La princesa de Francia

Crítica de Marianela Santillán - Proyector Fantasma

Perspectivas de amor compartido

Matías Piñeiro (Todos mienten, El hombre robado­) realiza “shakespereadas” hace unos ocho, nueve años ya; la propuesta comenzó con Rosalinda -con parlamentos de Como Guste (1599)- y siguió con Viola -con parlamentos de Noche de Reyes (1602)-. En este caso, en el marco del 17 BAFICI, se presenta a modo de estreno local, La princesa de Francia –basada libremente en Trabajos de amor en vano, también llamada Penas de amor perdido (1595-1596)- película que viene a funcionar como una suerte de cierre de ciclo.

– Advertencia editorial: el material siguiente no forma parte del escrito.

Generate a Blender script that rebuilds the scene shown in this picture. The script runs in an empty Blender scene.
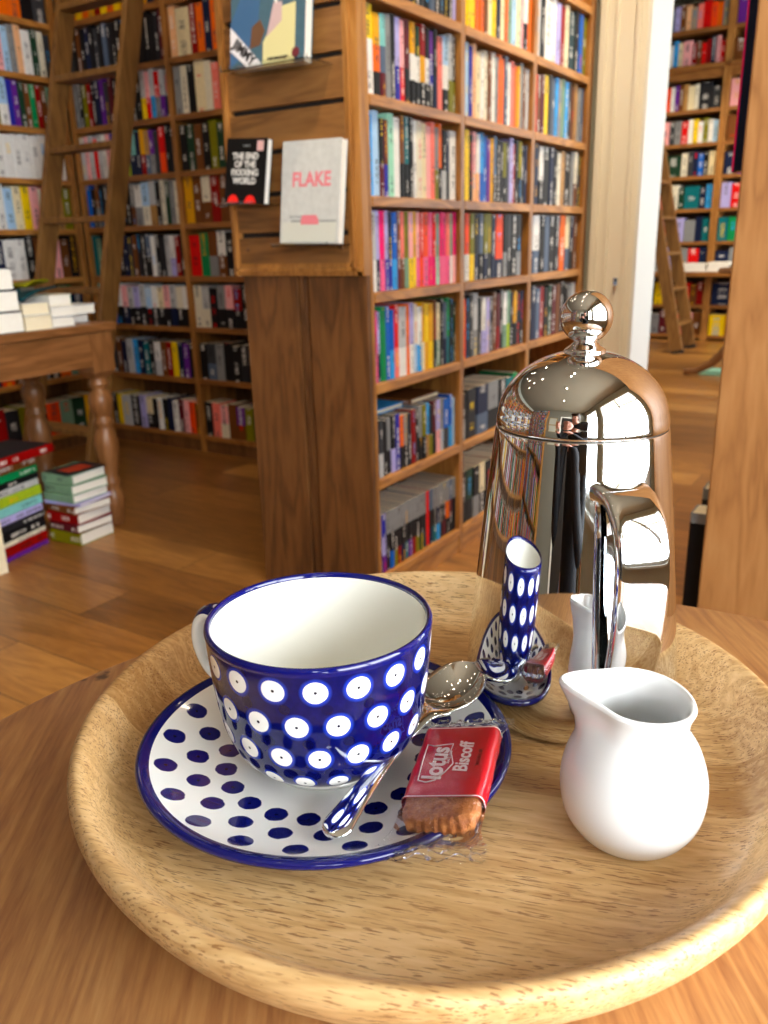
import bpy, math, random
from mathutils import Vector, Matrix, noise
C = bpy.context.scene.collection
rnd = random.Random(7)
PI = math.pi
R = math.radians
CAM_H = 0.987

def lin(c):
    return tuple((v/12.92 if v <= .04045 else ((v+.055)/1.055)**2.4) for v in c)
def hexc(h):
    return lin(tuple(int(h[i:i+2], 16)/255 for i in (0, 2, 4)))

# ------------------------------------------------------------------ mesh builder
class MB:
    def __init__(s):
        s.v = []; s.f = []; s.m = []; s.uv = []; s.col = []; s.txt = []; s.sm = []
        s.mat = 0; s.smooth = False; s.c = (1, 1, 1); s.t = (0, 0, 0)
    def add(s, vs, fs, uvs=None, smooth=None):
        b = len(s.v); s.v += [tuple(v) for v in vs]
        for i, f in enumerate(fs):
            s.f.append(tuple(b+k for k in f)); s.m.append(s.mat)
            s.uv.append(uvs[i] if uvs else None)
            s.col.append(s.c); s.txt.append(s.t)
            s.sm.append(s.smooth if smooth is None else smooth)
    def box(s, x0, y0, z0, x1, y1, z1):
        if x0 > x1: x0, x1 = x1, x0
        if y0 > y1: y0, y1 = y1, y0
        if z0 > z1: z0, z1 = z1, z0
        s.add([(x0,y0,z0),(x1,y0,z0),(x1,y1,z0),(x0,y1,z0),(x0,y0,z1),(x1,y0,z1),(x1,y1,z1),(x0,y1,z1)],
              [(0,3,2,1),(4,5,6,7),(0,1,5,4),(1,2,6,5),(2,3,7,6),(3,0,4,7)])
    def prism(s, pts, a, b, axis='z', smooth=False):
        # pts 2D polygon (ccw), extruded between a and b along axis
        n = len(pts)
        def P(p, h):
            if axis == 'z': return (p[0], p[1], h)
            if axis == 'y': return (p[0], h, p[1])
            return (h, p[0], p[1])
        vs = [P(p, a) for p in pts]+[P(p, b) for p in pts]
        fs = [(i, (i+1) % n, n+(i+1) % n, n+i) for i in range(n)]
        s.add(vs, fs, smooth=smooth); s.add(vs, [tuple(range(n))[::-1], tuple(range(n, 2*n))], smooth=False)
    def lathe(s, prof, c=(0, 0), seg=64, z0=0, uvf=None, closed=False):
        # prof list of (r, z)
        n = len(prof); vs = []
        arc = [0]
        for i in range(1, n):
            arc.append(arc[-1]+math.hypot(prof[i][0]-prof[i-1][0], prof[i][1]-prof[i-1][1]))
        for (r, z) in prof:
            for k in range(seg):
                a = 2*PI*k/seg
                vs.append((c[0]+max(r, 1e-5)*math.cos(a), c[1]+max(r, 1e-5)*math.sin(a), z0+z))
        fs = []; uvs = []
        rng = n if closed else n-1
        for i in range(rng):
            j = (i+1) % n
            for k in range(seg):
                l = (k+1) % seg
                fs.append((i*seg+k, i*seg+l, j*seg+l, j*seg+k))
                a0, a1 = k/seg, (k+1)/seg
                v0, v1 = arc[i], (arc[j] if j else arc[i])
                uvs.append([(a0, v0), (a1, v0), (a1, v1), (a0, v1)])
        s.add(vs, fs, uvs, smooth=True)
    def tube(s, pts, rad, seg=10, cap=True, flat=None):
        # tube along 3-D pts; rad number or list; flat=(a,b) multiplies the frame axes
        n = len(pts); pts = [Vector(p) for p in pts]; vs = []
        if not isinstance(rad, (list, tuple)): rad = [rad]*n
        t0 = (pts[1]-pts[0]).normalized()
        up = Vector((0, 0, 1)) if abs(t0.z) < .9 else Vector((1, 0, 0))
        for i in range(n):
            t = (pts[min(i+1, n-1)]-pts[max(i-1, 0)]).normalized()
            side = t.cross(up)
            side.normalize(); up = side.cross(t).normalized()
            for k in range(seg):
                a = 2*PI*k/seg
                fa, fb = flat or (1, 1)
                vs.append(pts[i]+side*math.cos(a)*rad[i]*fa+up*math.sin(a)*rad[i]*fb)
        fs = [(i*seg+k, i*seg+(k+1) % seg, (i+1)*seg+(k+1) % seg, (i+1)*seg+k) for i in range(n-1) for k in range(seg)]
        s.add(vs, fs, smooth=True)
        if cap: s.add(vs, [tuple(range(seg))[::-1], tuple((n-1)*seg+k for k in range(seg))], smooth=False)
    def grid(s, fn, nu, nv, smooth=True, uvon=False, cu=False):
        vs = [fn(i/nu, j/nv) for j in range(nv+1) for i in range(nu+1)]
        fs = []; uvs = []
        for j in range(nv):
            for i in range(nu):
                a = j*(nu+1)+i
                fs.append((a, a+1, a+nu+2, a+nu+1))
                uvs.append([(i/nu, j/nv), ((i+1)/nu, j/nv), ((i+1)/nu, (j+1)/nv), (i/nu, (j+1)/nv)])
        s.add(vs, fs, uvs if uvon else None, smooth=smooth)
    def build(s, name, mats, parent=None, off=None, bevel=0, bseg=2, mods=None, shift=True):
        me = bpy.data.meshes.new(name)
        o0 = Vector(off) if off is not None else Vector((0, 0, 0))
        if parent is not None and off is None and shift: o0 = WORLD_LOC.get(parent.name, Vector((0, 0, 0)))
        me.from_pydata([tuple(Vector(v)-o0) for v in s.v], [], s.f)
        if not isinstance(mats, (list, tuple)): mats = [mats]
        for m in mats: me.materials.append(m)
        me.polygons.foreach_set('material_index', s.m)
        me.polygons.foreach_set('use_smooth', s.sm)
        uvl = me.uv_layers.new(name='UVMap')
        ca = me.color_attributes.new('Col', 'FLOAT_COLOR', 'CORNER')
        ta = me.color_attributes.new('Txt', 'FLOAT_COLOR', 'CORNER')
        li = 0; U = []; A = []; B = []
        for i, f in enumerate(s.f):
            for k in range(len(f)):
                U += (s.uv[i][k] if s.uv[i] else (-1.0, -1.0))
                A += (*s.col[i], 1.0); B += (*s.txt[i], 1.0)
        me.uv_layers['UVMap'].data.foreach_set('uv', U); me.color_attributes['Col'].data.foreach_set('color', A); me.color_attributes['Txt'].data.foreach_set('color', B)
        me.validate()
        me.update()
        o = bpy.data.objects.new(name, me); C.objects.link(o)
        if parent is not None: o.parent = parent
        elif off is not None: o.location = o0
        if parent is None: WORLD_LOC[o.name] = o0
        else: WORLD_LOC[o.name] = o0 if shift else Vector((0, 0, 0))
        if parent is not None and parent.parent is None and parent.type == 'MESH' and shift and off is None: pass
        if bevel:
            b = o.modifiers.new('bevel', 'BEVEL'); b.width = bevel; b.segments = bseg; b.limit_method = 'ANGLE'; b.angle_limit = R(40)
        return o
WORLD_LOC = {}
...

Fiel a su estilo elegante a la hora de narrar, el joven director contó una vez más con “las chicas Piñeiro”: María Villar, Laura Paredes, Agustina Muñoz, Romina Paula, Elisa Carricajo y Gabriela Saidón, pero este film tiene una particularidad que lo diferencia de las anteriores shakespereadas: incluir a un hombre como uno de los personajes centrales.

Así Piñeiro nos presenta a Víctor (Julián Larquier Tellarini), director de un grupo teatral que a partir de la muerte de su padre, se va por un año a vivir a México, y a su regreso trae nuevas propuestas laborales. Concretamente su idea es realizar la misma obra que antes, pero esta vez en formato de radioteatro, para luego poder venderla y así ganar algún dinero. Es en este punto, que la obra original y la historia construida por Piñeiro comienzan a entrecruzarse: en la obra de Shakespeare los hombres de Navarra prometen dedicarse sólo al estudio, luego de ciertos conflictos amorosos a partir de la llegada de la princesa de Francia y sus damas. Mientras que en el film, Víctor mantiene vínculos cercanos con todas sus actrices. Paula (Agustina Muñoz) fue y tal vez siga siendo su novia, Ana (María Villar) es su amante, Natalia (Romina Paula) tuvo un acercamiento a él en el último tiempo, Lorena (Laura Paredes) es su amiga, pero apuesta a más y Carla (Elisa Carricajo) es parte del fugaz recuerdo de una noche musical. Completan el panorama y el drama romántico Jimena (Gabriela Saidón) y Guillermo (Pablo Sigal), que también tiene bastantes confusiones sentimentales.

La multiplicidad de relaciones marea al espectador, y al propio Víctor, que indeciso, manipula y acepta ser manipulado por estas mujeres, mientras jura y perjura que ya no es quien solía ser, y que ha cambiado. De la misma forma, podemos ver desde el magnífico plano inicial de La princesa de Francia como el estilo narrativo y lúdico de Piñeiro también cambia y continúa innovando. Los planos ahora son más amplios, más generales y se le da más protagonismo al espacio natural –vemos bastantes escenas al aire libre, en parques, y también en canchas de fútbol, o en escalinatas de museos- además, los diálogos iniciales tienen un ritmo bastante más acelerados que en Viola, pero conservan el estilo armonioso.

Otra particularidad que ya hemos mencionado, tiene que ver con posicionar a un hombre como el eje central de la trama, pero manteniendo al universo femenino, con sus perspectivas y complejidades, como el gran protagonista y propulsor narrativo, tal como William Bouguereau plasmó en Ninfas y Sátiro.

Idas y vueltas, enredos, cruces inesperados o ultra anunciados entre ficción y realidad, y las siempre eficientes reiteraciones –de texto y de situaciones- son marcas registradas en el cine de este director, y aquí sólo logran embellecer aún más una historia cautivante y deliciosa, a la vez que se deconstruye y desdramatiza a Shakespeare mixturando sus parlamentos con registros coloquiales contemporáneos.

En definitiva, La princesa de Francia es un film cautivador tanto desde lo narrativo y lo actoral, pero sobre todo desde lo visual (aplausos al gran ballet cósmico luminoso diagramado por Fernando Lockett, el mejor DF de Argentina) que cierra de forma maravillosa, una etapa experimental y seductora de Matías Piñeiro, quizás el más interesante y singular realizador local de la última década.